I agree. I'd try a PFD letter. Maybe you can convince someone that you hadn't realized that you actually charged on the card---especially given the small amount. Although I'm not really sure what you could say. Hope this helps.
Yep, PFD and claim ignorance! Small one-time charge that you didn't realize you never got around to paying for.
Opened in 2003, with date of last activity in 2004?
What was the date of the first bill sent to that you failed to pay timely? The date of that bill sets the billing due date, and if not timely paid, the DOFD on that account. Thirty days after the DOFD also sets the date of first ability to report a 30-day late to your CR. Does your CR show the reporting of a 30-day late?
The date of last activity is not a relevant date. The relevant date is your DOFD.
Any charge-off done by them, or any collection reported by a debt collector on that account, must cease inclusion in your CR after 7 years plus 180 days from that single DOFD. This being September, 2011, then if your DOFD occured any time prior to March, 2004, it should now be excluded from your CR.

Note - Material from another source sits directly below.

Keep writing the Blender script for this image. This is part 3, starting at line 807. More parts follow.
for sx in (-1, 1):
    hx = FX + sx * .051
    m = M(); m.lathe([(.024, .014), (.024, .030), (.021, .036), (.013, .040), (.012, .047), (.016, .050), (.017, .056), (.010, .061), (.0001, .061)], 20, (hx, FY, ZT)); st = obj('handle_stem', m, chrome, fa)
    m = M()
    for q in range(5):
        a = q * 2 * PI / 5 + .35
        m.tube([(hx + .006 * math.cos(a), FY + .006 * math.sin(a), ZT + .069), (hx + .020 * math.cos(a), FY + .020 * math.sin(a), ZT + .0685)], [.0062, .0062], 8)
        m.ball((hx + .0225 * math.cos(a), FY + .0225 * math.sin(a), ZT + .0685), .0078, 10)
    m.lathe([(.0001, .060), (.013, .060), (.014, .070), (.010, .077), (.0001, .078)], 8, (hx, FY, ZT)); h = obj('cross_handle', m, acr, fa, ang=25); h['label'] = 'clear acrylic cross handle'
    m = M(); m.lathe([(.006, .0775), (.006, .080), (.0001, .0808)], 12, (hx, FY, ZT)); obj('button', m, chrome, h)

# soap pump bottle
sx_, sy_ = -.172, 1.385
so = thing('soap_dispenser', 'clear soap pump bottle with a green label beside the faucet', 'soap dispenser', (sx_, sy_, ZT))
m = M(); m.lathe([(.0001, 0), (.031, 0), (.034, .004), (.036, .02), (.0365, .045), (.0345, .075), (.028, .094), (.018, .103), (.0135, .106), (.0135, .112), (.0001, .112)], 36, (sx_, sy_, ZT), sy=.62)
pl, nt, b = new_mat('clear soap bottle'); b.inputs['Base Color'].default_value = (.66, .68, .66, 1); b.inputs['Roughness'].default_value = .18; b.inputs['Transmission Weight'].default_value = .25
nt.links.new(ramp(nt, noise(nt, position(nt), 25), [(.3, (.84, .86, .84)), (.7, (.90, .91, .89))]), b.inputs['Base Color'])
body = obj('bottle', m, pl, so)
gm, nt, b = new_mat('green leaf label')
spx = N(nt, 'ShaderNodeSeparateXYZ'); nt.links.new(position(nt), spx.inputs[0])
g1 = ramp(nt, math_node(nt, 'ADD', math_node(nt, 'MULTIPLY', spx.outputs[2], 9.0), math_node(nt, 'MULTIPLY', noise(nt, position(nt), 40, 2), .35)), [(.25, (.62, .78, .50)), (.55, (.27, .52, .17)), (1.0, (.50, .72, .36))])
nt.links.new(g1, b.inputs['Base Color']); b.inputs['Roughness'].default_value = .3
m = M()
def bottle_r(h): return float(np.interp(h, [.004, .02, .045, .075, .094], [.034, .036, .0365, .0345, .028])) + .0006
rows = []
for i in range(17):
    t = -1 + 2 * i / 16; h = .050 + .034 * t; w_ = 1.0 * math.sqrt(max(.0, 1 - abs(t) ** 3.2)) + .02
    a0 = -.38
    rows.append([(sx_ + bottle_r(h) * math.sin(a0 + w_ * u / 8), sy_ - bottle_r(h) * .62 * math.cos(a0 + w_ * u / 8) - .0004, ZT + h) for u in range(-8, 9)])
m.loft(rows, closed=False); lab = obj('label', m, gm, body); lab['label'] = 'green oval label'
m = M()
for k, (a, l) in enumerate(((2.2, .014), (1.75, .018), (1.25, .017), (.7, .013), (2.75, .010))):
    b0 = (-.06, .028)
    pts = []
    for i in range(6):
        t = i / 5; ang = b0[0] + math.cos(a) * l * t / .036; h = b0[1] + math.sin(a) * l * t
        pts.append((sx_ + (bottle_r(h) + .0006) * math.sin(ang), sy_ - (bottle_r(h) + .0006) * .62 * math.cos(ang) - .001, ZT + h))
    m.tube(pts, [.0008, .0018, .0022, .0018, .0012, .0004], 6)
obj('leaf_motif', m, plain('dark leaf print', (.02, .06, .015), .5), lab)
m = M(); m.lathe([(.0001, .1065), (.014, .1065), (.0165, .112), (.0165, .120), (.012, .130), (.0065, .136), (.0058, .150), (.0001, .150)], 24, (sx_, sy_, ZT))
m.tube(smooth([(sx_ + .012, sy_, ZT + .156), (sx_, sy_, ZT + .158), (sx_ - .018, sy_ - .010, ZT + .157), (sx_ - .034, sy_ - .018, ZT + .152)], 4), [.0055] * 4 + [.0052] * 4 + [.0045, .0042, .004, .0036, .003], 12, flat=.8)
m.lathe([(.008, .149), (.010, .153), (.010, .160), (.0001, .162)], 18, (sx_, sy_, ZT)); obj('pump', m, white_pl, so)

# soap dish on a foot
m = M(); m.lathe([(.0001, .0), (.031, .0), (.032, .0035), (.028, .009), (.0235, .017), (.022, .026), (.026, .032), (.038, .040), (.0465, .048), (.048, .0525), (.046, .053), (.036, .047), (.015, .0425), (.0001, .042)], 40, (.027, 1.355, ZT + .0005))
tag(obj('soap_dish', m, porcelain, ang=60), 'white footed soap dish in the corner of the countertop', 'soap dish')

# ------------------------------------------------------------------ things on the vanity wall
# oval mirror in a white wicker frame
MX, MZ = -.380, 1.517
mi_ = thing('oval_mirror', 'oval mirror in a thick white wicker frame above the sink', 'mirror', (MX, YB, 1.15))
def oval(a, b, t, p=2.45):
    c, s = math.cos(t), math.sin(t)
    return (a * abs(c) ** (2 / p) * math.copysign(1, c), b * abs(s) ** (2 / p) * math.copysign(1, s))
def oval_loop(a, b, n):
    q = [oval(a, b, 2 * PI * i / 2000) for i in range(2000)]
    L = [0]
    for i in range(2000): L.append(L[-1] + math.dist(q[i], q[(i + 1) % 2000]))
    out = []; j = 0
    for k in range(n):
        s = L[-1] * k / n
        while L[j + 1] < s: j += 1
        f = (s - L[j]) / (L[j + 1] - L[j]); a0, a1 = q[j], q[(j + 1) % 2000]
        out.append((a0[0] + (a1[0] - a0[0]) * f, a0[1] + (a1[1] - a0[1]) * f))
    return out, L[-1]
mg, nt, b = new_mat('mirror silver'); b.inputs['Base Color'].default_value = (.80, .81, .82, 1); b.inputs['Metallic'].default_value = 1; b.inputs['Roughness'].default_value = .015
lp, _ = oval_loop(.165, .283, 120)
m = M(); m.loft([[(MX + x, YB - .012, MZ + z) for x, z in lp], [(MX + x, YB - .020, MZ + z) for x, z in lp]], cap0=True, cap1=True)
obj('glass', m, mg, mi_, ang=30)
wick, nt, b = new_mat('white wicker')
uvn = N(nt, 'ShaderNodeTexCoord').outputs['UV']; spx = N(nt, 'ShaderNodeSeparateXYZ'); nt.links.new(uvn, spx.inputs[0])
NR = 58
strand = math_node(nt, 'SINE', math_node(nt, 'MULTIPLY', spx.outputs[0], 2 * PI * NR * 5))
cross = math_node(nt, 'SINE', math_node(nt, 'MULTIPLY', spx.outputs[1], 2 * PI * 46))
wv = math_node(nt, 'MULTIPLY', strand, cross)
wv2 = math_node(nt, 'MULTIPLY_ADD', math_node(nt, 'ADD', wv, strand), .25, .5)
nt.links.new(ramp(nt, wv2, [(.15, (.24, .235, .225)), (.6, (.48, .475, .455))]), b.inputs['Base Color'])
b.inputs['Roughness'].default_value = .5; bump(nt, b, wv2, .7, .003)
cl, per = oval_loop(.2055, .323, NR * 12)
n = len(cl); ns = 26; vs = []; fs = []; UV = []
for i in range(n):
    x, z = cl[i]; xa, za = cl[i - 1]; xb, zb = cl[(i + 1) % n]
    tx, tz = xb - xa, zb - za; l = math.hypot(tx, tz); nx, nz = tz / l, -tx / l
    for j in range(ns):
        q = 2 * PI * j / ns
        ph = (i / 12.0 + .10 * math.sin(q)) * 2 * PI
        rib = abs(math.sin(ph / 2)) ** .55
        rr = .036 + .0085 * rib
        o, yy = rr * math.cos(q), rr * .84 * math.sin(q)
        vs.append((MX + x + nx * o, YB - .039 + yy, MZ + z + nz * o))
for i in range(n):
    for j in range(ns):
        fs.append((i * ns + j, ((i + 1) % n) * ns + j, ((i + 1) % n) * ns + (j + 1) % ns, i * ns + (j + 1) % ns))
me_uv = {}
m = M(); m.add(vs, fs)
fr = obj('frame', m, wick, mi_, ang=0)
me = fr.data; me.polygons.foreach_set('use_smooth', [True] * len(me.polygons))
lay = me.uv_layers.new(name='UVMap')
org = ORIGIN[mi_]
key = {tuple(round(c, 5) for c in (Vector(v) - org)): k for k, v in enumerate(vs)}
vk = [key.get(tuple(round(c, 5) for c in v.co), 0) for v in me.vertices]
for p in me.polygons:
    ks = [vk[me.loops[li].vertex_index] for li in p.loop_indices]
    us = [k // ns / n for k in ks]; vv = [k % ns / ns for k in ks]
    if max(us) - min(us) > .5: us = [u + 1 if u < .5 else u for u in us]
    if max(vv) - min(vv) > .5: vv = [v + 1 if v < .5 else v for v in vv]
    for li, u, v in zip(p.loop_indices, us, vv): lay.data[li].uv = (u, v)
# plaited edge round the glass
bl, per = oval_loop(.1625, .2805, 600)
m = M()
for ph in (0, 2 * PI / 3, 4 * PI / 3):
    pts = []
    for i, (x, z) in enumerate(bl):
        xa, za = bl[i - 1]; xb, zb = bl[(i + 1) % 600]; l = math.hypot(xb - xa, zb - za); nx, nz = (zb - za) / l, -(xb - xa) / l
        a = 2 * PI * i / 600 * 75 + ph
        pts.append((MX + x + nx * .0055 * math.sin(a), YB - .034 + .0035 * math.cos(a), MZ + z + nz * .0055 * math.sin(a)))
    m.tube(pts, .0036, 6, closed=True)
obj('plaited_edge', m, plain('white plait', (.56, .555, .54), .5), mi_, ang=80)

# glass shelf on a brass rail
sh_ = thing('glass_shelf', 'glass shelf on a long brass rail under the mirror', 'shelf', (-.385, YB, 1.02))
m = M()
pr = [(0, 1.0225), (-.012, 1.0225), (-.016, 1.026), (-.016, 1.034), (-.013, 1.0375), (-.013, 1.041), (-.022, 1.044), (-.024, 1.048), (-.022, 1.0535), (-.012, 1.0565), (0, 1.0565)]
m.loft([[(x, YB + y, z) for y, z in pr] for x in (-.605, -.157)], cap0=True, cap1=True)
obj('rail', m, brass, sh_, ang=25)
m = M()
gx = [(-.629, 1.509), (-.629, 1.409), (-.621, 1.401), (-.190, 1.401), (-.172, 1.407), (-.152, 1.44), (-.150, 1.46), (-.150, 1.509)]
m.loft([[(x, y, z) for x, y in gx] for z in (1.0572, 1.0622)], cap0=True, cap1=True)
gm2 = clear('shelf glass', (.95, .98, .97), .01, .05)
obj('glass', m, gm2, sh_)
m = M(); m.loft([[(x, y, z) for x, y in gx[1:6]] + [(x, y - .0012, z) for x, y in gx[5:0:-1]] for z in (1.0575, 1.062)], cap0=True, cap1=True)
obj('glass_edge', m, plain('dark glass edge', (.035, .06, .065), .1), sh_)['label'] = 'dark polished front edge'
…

With your CR exlusion date being so close, it would appear to me that, by the time you go through any PFD offer process, it will most likley already be gone from your CR, kinda making that process unnecessary.
@RobertEG wrote:Opened in 2003, with date of last activity in 2004?
What was the date of the first bill sent to that you failed to pay timely? The date of that bill sets the billing due date, and if not timely paid, the DOFD on that account. Thirty days after the DOFD also sets the date of first ability to report a 30-day late to your CR. Does your CR show the reporting of a 30-day late?
The date of last activity is not a relevant date. The relevant date is your DOFD.
Any charge-off done by them, or any collection reported by a debt collector on that account, must cease inclusion in your CR after 7 years plus 180 days from that single DOFD. This being September, 2011, then if your DOFD occured any time prior to March, 2004, it should now be excluded from your CR.
With your CR exlusion date being so close, it would appear to me that, by the time you go through any PFD offer process, it will most likley already be gone from your CR, kinda making that process unnecessary.
Yes, but doesn't roffler still have to pay the debt or owes it even after it falls off the CRs? If he wanted to get back with AMEX wouldn't he have to pay it first before they may consider him again? Or it may not matter since they no longer own the debt I assume?
Amex blacklists so he needs to pay Amex to ever have another shot with them.